Dataset excerpt ->
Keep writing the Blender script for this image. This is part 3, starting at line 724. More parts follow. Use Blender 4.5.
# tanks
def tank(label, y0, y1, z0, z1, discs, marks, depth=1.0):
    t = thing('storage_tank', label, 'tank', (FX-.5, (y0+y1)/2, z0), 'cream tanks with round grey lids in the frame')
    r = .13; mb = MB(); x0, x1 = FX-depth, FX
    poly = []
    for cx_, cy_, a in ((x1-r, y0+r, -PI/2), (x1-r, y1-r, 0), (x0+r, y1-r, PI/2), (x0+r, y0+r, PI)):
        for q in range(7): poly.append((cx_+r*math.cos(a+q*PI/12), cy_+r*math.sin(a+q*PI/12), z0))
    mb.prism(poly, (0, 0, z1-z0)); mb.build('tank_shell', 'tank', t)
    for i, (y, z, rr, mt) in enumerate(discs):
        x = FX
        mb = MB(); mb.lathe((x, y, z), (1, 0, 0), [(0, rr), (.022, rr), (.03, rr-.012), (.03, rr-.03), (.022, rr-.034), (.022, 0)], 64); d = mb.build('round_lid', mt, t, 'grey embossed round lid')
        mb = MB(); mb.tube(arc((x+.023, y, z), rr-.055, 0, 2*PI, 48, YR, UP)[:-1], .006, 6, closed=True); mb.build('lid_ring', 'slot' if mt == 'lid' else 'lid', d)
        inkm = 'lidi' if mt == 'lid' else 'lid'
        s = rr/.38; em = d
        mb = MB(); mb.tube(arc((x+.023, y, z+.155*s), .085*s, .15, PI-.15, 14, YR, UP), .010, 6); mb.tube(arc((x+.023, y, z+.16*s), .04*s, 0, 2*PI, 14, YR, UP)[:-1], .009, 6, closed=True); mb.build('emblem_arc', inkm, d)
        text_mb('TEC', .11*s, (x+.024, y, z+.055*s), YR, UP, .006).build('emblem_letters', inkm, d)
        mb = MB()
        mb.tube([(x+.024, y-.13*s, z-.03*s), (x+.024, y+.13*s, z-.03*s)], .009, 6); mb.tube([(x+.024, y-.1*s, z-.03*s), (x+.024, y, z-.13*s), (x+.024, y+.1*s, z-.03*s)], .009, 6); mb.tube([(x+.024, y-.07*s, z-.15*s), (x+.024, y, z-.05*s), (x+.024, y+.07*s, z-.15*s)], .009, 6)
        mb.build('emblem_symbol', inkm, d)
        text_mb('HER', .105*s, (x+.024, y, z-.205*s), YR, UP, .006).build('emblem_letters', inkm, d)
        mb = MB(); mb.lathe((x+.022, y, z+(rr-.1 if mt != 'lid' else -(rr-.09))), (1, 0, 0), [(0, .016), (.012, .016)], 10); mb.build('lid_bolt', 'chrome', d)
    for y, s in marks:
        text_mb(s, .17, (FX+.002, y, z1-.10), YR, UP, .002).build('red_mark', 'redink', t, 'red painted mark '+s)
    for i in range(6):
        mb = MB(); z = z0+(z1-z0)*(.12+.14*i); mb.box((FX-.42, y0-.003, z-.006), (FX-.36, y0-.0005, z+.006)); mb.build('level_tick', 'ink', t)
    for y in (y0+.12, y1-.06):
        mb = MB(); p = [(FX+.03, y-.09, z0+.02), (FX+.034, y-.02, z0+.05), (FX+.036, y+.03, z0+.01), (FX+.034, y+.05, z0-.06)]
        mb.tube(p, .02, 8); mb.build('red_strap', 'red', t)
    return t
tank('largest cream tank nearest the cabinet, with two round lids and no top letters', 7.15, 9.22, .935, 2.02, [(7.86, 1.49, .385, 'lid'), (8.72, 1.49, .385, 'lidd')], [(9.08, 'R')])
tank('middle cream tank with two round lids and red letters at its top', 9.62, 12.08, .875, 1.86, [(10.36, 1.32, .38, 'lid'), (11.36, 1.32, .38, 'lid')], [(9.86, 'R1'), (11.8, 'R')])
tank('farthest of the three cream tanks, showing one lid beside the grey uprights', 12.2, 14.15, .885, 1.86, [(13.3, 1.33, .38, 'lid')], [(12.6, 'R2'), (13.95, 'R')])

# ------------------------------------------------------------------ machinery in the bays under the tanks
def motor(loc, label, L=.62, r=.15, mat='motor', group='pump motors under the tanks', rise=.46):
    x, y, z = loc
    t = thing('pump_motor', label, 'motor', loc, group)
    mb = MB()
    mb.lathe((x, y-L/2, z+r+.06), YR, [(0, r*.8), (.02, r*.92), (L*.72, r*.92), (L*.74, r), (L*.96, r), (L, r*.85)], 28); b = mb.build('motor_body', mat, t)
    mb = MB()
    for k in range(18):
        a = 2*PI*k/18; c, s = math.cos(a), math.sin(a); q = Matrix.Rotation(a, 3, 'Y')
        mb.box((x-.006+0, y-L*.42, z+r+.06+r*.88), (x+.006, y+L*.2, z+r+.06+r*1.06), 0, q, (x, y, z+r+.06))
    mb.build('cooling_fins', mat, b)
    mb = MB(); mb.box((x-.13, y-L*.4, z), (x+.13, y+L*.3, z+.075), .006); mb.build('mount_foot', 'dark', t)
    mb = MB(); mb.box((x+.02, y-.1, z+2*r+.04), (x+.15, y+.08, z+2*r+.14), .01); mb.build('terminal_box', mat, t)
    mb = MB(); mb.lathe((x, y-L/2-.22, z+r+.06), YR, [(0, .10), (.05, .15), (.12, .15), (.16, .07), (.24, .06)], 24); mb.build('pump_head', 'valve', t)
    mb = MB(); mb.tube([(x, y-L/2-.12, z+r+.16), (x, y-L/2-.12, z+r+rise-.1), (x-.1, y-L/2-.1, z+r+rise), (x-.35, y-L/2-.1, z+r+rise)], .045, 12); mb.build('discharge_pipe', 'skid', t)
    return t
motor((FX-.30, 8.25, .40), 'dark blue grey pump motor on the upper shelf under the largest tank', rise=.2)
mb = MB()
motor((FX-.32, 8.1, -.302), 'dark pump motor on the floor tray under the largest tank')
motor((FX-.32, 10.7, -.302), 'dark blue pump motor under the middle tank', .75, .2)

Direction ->
Every line of the data above should be copied exactly.

Full output ->
Keep writing the Blender script for this image. This is part 3, starting at line 724. More parts follow. Use Blender 4.5.
# tanks
def tank(label, y0, y1, z0, z1, discs, marks, depth=1.0):
    t = thing('storage_tank', label, 'tank', (FX-.5, (y0+y1)/2, z0), 'cream tanks with round grey lids in the frame')
    r = .13; mb = MB(); x0, x1 = FX-depth, FX
    poly = []
    for cx_, cy_, a in ((x1-r, y0+r, -PI/2), (x1-r, y1-r, 0), (x0+r, y1-r, PI/2), (x0+r, y0+r, PI)):
        for q in range(7): poly.append((cx_+r*math.cos(a+q*PI/12), cy_+r*math.sin(a+q*PI/12), z0))
    mb.prism(poly, (0, 0, z1-z0)); mb.build('tank_shell', 'tank', t)
    for i, (y, z, rr, mt) in enumerate(discs):
        x = FX
        mb = MB(); mb.lathe((x, y, z), (1, 0, 0), [(0, rr), (.022, rr), (.03, rr-.012), (.03, rr-.03), (.022, rr-.034), (.022, 0)], 64); d = mb.build('round_lid', mt, t, 'grey embossed round lid')
        mb = MB(); mb.tube(arc((x+.023, y, z), rr-.055, 0, 2*PI, 48, YR, UP)[:-1], .006, 6, closed=True); mb.build('lid_ring', 'slot' if mt == 'lid' else 'lid', d)
        inkm = 'lidi' if mt == 'lid' else 'lid'
        s = rr/.38; em = d
        mb = MB(); mb.tube(arc((x+.023, y, z+.155*s), .085*s, .15, PI-.15, 14, YR, UP), .010, 6); mb.tube(arc((x+.023, y, z+.16*s), .04*s, 0, 2*PI, 14, YR, UP)[:-1], .009, 6, closed=True); mb.build('emblem_arc', inkm, d)
        text_mb('TEC', .11*s, (x+.024, y, z+.055*s), YR, UP, .006).build('emblem_letters', inkm, d)
        mb = MB()
        mb.tube([(x+.024, y-.13*s, z-.03*s), (x+.024, y+.13*s, z-.03*s)], .009, 6); mb.tube([(x+.024, y-.1*s, z-.03*s), (x+.024, y, z-.13*s), (x+.024, y+.1*s, z-.03*s)], .009, 6); mb.tube([(x+.024, y-.07*s, z-.15*s), (x+.024, y, z-.05*s), (x+.024, y+.07*s, z-.15*s)], .009, 6)
        mb.build('emblem_symbol', inkm, d)
        text_mb('HER', .105*s, (x+.024, y, z-.205*s), YR, UP, .006).build('emblem_letters', inkm, d)
        mb = MB(); mb.lathe((x+.022, y, z+(rr-.1 if mt != 'lid' else -(rr-.09))), (1, 0, 0), [(0, .016), (.012, .016)], 10); mb.build('lid_bolt', 'chrome', d)
    for y, s in marks:
        text_mb(s, .17, (FX+.002, y, z1-.10), YR, UP, .002).build('red_mark', 'redink', t, 'red painted mark '+s)
    for i in range(6):
        mb = MB(); z = z0+(z1-z0)*(.12+.14*i); mb.box((FX-.42, y0-.003, z-.006), (FX-.36, y0-.0005, z+.006)); mb.build('level_tick', 'ink', t)
    for y in (y0+.12, y1-.06):
        mb = MB(); p = [(FX+.03, y-.09, z0+.02), (FX+.034, y-.02, z0+.05), (FX+.036, y+.03, z0+.01), (FX+.034, y+.05, z0-.06)]
        mb.tube(p, .02, 8); mb.build('red_strap', 'red', t)
    return t
tank('largest cream tank nearest the cabinet, with two round lids and no top letters', 7.15, 9.22, .935, 2.02, [(7.86, 1.49, .385, 'lid'), (8.72, 1.49, .385, 'lidd')], [(9.08, 'R')])
tank('middle cream tank with two round lids and red letters at its top', 9.62, 12.08, .875, 1.86, [(10.36, 1.32, .38, 'lid'), (11.36, 1.32, .38, 'lid')], [(9.86, 'R1'), (11.8, 'R')])
tank('farthest of the three cream tanks, showing one lid beside the grey uprights', 12.2, 14.15, .885, 1.86, [(13.3, 1.33, .38, 'lid')], [(12.6, 'R2'), (13.95, 'R')])

# ------------------------------------------------------------------ machinery in the bays under the tanks
def motor(loc, label, L=.62, r=.15, mat='motor', group='pump motors under the tanks', rise=.46):
    x, y, z = loc
    t = thing('pump_motor', label, 'motor', loc, group)
    mb = MB()
    mb.lathe((x, y-L/2, z+r+.06), YR, [(0, r*.8), (.02, r*.92), (L*.72, r*.92), (L*.74, r), (L*.96, r), (L, r*.85)], 28); b = mb.build('motor_body', mat, t)
    mb = MB()
    for k in range(18):
        a = 2*PI*k/18; c, s = math.cos(a), math.sin(a); q = Matrix.Rotation(a, 3, 'Y')
        mb.box((x-.006+0, y-L*.42, z+r+.06+r*.88), (x+.006, y+L*.2, z+r+.06+r*1.06), 0, q, (x, y, z+r+.06))
    mb.build('cooling_fins', mat, b)
    mb = MB(); mb.box((x-.13, y-L*.4, z), (x+.13, y+L*.3, z+.075), .006); mb.build('mount_foot', 'dark', t)
    mb = MB(); mb.box((x+.02, y-.1, z+2*r+.04), (x+.15, y+.08, z+2*r+.14), .01); mb.build('terminal_box', mat, t)
    mb = MB(); mb.lathe((x, y-L/2-.22, z+r+.06), YR, [(0, .10), (.05, .15), (.12, .15), (.16, .07), (.24, .06)], 24); mb.build('pump_head', 'valve', t)
    mb = MB(); mb.tube([(x, y-L/2-.12, z+r+.16), (x, y-L/2-.12, z+r+rise-.1), (x-.1, y-L/2-.1, z+r+rise), (x-.35, y-L/2-.1, z+r+rise)], .045, 12); mb.build('discharge_pipe', 'skid', t)
    return t
motor((FX-.30, 8.25, .40), 'dark blue grey pump motor on the upper shelf under the largest tank', rise=.2)
mb = MB()
motor((FX-.32, 8.1, -.302), 'dark pump motor on the floor tray under the largest tank')
motor((FX-.32, 10.7, -.302), 'dark blue pump motor under the middle tank', .75, .2)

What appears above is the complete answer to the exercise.